I question what others just assume. Even if I don’t shout it from the roof tops, I do question it. I would hear the deception or hear the missed response. Not always sure why, that is until I began studying about lie detection and my soul mate….”statement analysis”. Yes I said soul mate. Statement Analysis was like the light that finally when off for me that made things make more sense.  
Now I have mentioned in a prior post that I am sure that the reason I am this way stemmed from my child hood….. My mother is a pathological liar. I don’t mean she exaggerates, or bends the truth…..she outright lies. Her reasons vary….. sympathy, control, or just to simply win an argument etc… she lies. She lives breathes and lies. She is probably one of the best. She still lies to this day and convinces many. I think part of that is why I can see deception in the little things. I watched the pro lie my whole life.
I also see this deception at work. Meetings are especially fascinating.
I recall a meeting an old boss. He was asked a question I initially thought he would refer to me. I knew very well he had no clue what the process was…since it was something that I and I alone managed. Sure he was my boss, and technically that falls under his scope, but in this case, I knew for a fact he did have the answers.  
Instead….he instead proceeded to ramble. Not even about the question, in fact, I sat there wondering just what exactly he was even talking about the entire time. He just went on and on and on.
I initially was sure everyone would be confused and the question would be again asked with clarification and I would need to interject. Instead, as I looked around the room…. Rather than seeing baffled faces, they seemed engaged, hanging on every word.

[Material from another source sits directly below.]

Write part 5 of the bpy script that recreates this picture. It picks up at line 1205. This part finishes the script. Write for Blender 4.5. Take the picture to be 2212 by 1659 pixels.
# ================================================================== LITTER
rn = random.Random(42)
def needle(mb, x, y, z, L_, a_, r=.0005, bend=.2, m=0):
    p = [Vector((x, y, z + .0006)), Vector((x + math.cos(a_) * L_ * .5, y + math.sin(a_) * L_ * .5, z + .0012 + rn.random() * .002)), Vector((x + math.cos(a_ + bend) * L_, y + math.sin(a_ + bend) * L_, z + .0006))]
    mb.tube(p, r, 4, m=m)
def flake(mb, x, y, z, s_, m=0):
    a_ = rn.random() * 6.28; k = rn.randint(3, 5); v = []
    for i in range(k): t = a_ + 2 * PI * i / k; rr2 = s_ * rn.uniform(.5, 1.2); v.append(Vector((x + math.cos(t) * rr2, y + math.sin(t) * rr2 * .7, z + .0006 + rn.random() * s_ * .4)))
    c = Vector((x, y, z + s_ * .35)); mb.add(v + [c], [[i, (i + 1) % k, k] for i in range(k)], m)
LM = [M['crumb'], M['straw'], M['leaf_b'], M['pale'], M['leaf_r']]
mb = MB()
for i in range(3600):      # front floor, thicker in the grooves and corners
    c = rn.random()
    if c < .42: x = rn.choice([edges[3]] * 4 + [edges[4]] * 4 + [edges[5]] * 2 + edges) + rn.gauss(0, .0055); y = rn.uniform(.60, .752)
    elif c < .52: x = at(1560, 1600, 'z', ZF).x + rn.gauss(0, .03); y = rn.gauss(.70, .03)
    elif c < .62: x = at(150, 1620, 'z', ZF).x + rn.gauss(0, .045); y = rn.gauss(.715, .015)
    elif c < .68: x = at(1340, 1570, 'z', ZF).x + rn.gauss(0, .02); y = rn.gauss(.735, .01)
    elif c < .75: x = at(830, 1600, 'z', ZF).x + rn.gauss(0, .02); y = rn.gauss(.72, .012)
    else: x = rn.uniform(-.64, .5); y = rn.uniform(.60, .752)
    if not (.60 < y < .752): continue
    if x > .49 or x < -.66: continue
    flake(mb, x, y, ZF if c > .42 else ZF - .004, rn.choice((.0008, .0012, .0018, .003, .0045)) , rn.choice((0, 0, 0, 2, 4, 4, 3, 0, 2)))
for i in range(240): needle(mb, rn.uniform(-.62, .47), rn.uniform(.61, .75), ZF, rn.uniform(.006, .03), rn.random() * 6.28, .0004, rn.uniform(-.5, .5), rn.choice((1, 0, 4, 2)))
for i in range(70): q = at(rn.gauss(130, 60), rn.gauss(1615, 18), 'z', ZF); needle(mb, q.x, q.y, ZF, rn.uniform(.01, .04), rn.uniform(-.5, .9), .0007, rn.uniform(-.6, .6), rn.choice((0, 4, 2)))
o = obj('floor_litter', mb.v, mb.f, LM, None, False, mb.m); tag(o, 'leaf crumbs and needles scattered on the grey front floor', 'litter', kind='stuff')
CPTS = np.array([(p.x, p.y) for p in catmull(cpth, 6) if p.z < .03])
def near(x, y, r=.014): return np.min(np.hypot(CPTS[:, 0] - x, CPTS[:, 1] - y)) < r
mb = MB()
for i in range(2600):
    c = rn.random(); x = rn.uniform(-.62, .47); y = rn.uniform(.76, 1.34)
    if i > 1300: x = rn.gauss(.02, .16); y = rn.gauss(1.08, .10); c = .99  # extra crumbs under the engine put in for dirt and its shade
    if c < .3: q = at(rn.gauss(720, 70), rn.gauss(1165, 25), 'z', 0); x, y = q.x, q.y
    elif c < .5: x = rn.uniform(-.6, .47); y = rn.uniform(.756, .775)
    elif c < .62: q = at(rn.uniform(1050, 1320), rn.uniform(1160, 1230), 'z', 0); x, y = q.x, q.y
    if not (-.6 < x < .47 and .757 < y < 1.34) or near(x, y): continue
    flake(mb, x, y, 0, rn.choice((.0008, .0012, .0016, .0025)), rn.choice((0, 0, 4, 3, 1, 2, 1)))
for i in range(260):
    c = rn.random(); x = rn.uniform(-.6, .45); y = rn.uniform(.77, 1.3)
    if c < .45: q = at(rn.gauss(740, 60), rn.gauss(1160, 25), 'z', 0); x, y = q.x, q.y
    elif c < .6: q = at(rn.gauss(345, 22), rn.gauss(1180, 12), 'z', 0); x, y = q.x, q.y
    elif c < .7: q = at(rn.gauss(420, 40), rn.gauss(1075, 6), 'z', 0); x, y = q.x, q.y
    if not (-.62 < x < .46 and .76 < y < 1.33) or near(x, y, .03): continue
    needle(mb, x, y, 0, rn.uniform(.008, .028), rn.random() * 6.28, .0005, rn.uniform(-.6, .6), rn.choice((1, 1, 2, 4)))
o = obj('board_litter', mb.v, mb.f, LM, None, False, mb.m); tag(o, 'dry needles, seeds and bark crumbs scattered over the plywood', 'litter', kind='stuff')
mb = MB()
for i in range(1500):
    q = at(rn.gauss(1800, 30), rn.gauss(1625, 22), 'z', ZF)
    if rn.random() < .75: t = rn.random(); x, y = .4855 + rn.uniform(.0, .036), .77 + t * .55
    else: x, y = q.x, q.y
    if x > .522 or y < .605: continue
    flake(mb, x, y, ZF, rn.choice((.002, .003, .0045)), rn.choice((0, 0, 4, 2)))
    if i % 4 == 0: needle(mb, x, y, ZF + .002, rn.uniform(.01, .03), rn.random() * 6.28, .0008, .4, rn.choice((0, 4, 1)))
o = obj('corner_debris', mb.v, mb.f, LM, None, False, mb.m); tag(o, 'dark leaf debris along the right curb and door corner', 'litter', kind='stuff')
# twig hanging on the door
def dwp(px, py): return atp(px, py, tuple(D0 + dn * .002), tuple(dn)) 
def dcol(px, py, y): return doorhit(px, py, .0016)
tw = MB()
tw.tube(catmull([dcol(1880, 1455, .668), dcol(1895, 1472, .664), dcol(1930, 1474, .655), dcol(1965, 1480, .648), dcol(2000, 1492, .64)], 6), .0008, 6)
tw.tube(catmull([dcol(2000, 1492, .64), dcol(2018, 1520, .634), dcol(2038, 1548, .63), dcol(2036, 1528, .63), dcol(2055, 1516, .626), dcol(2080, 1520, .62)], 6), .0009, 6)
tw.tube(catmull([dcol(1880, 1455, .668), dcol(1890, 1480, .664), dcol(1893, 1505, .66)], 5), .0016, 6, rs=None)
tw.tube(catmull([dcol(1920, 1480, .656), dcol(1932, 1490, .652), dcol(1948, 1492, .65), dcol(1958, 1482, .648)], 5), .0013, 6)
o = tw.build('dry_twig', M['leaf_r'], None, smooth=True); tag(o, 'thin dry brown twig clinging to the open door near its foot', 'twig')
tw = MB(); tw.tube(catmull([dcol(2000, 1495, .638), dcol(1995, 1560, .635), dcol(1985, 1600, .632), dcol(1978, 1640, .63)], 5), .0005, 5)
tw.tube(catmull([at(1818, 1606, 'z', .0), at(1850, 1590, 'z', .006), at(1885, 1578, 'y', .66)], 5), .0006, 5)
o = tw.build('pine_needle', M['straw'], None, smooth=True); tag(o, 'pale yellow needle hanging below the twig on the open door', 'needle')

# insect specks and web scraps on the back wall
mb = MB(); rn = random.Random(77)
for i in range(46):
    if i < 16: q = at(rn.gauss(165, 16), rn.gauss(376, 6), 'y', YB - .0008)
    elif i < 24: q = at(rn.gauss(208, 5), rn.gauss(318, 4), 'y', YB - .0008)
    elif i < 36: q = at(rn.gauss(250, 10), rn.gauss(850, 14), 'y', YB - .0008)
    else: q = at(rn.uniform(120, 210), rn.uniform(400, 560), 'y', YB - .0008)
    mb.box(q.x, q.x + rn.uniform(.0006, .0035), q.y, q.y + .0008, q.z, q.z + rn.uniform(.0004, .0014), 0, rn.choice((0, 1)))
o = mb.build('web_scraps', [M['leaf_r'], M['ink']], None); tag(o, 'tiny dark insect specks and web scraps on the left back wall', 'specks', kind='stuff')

When he finally stopped speaking…. Everyone seemed, well, impressed…..as if he had answered the question and went above with his response. When in fact, he didn’t answer the question at all. I was shocked. Not only did they feel that he had sufficiently answered the question, which he had not, they were impressed?!?!? Was I just in the same room?
It took me a while to understand. But after years of watching this occur, I realized that there are those that just speak well. They use pretty words, they have the right tone, the right pace.
I came to call this the BS ability.
They can bull shit their way through anything because they speak well. They flow their words well, they sound educated and knowledgeable. Even having no knowledge at all.
Once I figured this out, it was like a piece of the puzzle…. Just a piece.
 
Figuring this out also allowed me to finally understand the success of a friend of mine……
A friend who is….. for lack of a better way to put it, a “pot head”….
Now to clarify, by “pot head” I do not mean she smokes pot occasionally or even after work and on the weekends.  
No, she is a certifiable text book pot head. She is stoned every day, ALL DAY. She smokes pot as soon as she wakes while most of us are having our morning cup of coffee. She has pot in her baked goods that she eats at work. ALL DAY. She sneaks to the rest room to smoke a joint before meetings. She smokes pot all day…..every day……
She will tell her employer she has meetings, interviews with clients then smoke pot and sleep for hours. She has told me time and again that she works maybe 2 hours a week…
She is a queen bull shitter.
So good, she has managed to be employee of the year many times. Recruiter of the year many years in a row. And, not for a small company, but a fortune 500 company. And she does nothing and she does it stoned.
She lied about her education. She lied about her experience. She lies about her criminal past. Yet time and again, she lands the job, closes the deal and brings in 6 figures.
Being a top producing recruiter myself, I fail time and again to land those high paying jobs or to get the credit I deserve for actual hard work. I am NOT a bull shitter. 
It is unreal but it's true. 

Most our leaders are really nothing more but bull shitters.